>> begin Information shown

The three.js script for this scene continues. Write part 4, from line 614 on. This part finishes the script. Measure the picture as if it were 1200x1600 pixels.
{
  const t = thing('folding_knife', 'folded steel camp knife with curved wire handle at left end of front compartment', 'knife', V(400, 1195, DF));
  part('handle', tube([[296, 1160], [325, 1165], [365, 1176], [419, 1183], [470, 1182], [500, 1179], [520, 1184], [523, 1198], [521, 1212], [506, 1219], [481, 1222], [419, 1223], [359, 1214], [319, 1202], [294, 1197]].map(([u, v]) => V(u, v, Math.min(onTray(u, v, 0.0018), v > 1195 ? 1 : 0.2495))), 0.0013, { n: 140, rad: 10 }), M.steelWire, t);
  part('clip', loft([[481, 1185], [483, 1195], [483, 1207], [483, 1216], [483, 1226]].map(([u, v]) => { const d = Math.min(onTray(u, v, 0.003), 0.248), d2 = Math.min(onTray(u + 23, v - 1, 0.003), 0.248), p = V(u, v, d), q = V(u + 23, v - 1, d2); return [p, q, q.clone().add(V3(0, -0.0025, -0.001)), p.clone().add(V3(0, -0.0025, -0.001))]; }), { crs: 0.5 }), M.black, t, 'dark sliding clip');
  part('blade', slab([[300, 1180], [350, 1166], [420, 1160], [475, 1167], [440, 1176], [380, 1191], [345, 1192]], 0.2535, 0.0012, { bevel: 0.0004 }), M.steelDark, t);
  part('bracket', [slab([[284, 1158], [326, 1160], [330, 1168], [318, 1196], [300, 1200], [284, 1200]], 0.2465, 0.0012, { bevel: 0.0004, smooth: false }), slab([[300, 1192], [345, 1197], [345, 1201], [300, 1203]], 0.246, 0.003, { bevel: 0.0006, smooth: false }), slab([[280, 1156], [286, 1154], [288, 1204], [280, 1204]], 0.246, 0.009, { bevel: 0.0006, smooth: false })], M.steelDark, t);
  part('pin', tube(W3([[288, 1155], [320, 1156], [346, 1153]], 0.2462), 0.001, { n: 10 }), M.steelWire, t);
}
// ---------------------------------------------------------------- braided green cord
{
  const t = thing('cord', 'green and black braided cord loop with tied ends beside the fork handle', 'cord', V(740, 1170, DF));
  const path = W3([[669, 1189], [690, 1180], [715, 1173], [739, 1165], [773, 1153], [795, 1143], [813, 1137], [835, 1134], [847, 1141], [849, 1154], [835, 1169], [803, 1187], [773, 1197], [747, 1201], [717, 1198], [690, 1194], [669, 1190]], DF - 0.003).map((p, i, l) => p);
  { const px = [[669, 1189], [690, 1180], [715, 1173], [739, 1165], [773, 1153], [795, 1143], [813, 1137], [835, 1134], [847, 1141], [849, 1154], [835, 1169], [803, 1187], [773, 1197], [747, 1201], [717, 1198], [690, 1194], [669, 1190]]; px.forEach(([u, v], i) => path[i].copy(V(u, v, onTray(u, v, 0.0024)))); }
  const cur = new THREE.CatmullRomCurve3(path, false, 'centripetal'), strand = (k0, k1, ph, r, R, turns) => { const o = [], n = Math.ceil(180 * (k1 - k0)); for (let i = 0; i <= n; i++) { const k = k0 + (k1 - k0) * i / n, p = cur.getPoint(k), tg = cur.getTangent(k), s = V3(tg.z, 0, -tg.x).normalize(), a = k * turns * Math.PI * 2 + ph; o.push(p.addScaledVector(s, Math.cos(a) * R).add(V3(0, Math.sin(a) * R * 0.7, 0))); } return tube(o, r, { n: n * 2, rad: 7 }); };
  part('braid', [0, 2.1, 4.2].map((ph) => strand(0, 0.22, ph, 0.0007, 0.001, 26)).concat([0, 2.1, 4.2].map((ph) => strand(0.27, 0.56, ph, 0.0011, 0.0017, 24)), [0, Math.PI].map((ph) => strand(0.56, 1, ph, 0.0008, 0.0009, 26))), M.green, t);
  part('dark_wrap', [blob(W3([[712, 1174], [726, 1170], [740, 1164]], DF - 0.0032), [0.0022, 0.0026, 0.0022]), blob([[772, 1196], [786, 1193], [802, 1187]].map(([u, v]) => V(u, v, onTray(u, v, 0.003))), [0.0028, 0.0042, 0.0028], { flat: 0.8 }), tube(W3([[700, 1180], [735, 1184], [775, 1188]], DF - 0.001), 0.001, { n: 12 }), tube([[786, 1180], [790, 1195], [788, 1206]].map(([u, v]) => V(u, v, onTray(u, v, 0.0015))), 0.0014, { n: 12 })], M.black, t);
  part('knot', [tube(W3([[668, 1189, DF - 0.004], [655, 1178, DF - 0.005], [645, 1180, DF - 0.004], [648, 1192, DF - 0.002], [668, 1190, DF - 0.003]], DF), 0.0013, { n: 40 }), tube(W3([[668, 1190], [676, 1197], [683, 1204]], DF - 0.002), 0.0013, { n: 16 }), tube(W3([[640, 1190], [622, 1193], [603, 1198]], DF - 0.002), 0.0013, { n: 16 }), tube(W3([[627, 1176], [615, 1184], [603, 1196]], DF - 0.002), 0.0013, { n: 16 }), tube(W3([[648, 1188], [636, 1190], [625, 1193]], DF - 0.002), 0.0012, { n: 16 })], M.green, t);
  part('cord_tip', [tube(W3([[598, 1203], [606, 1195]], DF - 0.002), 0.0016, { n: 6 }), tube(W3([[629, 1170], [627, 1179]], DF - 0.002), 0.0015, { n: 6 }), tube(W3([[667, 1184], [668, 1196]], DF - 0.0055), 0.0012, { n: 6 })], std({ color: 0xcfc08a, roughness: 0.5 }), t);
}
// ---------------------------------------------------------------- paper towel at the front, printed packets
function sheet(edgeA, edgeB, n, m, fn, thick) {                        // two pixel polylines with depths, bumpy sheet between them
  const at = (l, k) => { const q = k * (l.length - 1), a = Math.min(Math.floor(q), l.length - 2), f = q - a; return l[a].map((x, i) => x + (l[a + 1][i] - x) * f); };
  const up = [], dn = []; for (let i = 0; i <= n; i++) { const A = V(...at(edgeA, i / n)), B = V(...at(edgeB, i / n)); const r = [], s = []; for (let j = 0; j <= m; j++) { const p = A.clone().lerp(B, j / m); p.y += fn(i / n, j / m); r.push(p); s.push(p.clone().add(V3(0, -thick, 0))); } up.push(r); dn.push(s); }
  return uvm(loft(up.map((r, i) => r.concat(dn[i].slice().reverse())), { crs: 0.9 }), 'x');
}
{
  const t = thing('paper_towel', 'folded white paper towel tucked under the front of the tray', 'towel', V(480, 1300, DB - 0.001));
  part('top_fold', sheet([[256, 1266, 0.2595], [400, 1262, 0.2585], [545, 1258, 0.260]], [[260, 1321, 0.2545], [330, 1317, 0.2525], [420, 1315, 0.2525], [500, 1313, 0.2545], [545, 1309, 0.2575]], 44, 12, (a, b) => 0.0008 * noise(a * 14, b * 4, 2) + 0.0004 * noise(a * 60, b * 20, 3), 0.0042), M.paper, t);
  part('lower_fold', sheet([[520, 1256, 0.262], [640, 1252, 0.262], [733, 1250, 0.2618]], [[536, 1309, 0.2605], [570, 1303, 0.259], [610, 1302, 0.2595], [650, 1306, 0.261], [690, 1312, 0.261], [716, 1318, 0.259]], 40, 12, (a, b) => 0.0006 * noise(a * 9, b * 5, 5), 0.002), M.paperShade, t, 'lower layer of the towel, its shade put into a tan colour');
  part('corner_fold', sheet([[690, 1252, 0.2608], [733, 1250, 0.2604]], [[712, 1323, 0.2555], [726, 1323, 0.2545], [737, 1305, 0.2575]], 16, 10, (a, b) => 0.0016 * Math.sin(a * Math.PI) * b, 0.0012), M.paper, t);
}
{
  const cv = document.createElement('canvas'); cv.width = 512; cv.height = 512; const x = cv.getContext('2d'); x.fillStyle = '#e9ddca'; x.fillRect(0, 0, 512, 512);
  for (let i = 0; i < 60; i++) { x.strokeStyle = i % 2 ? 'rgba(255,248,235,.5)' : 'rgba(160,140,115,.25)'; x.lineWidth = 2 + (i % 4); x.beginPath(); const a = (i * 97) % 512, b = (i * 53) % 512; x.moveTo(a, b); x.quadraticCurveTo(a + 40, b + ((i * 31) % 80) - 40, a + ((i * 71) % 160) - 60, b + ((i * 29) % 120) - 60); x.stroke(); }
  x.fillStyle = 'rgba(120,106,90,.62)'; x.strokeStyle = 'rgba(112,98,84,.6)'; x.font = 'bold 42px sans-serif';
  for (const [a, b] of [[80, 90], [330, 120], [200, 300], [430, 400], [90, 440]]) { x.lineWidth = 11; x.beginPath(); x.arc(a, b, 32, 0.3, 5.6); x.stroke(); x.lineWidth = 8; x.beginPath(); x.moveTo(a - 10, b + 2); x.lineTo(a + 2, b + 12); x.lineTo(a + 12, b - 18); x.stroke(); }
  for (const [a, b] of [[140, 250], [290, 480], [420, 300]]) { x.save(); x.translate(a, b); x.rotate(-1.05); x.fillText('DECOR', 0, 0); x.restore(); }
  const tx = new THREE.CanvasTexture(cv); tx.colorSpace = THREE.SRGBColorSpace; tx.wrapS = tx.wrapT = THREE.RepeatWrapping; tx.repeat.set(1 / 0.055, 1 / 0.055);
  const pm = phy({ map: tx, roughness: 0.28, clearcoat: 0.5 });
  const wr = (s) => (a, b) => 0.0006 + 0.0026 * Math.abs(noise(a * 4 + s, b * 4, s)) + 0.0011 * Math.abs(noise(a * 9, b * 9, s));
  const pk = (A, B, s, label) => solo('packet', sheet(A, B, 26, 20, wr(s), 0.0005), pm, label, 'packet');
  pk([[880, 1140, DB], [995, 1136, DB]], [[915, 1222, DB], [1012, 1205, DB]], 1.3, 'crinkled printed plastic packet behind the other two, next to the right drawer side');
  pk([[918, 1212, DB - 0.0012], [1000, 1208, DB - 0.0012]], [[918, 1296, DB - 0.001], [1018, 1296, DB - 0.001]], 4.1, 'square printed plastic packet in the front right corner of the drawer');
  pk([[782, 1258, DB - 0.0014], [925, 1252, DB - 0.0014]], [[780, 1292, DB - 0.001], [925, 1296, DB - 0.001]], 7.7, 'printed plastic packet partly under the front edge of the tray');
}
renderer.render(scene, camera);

>> end Information shown

> Directions for this task:
Find how many lines in the listing contain the word "scene" and give that count alone.

> Task response:
2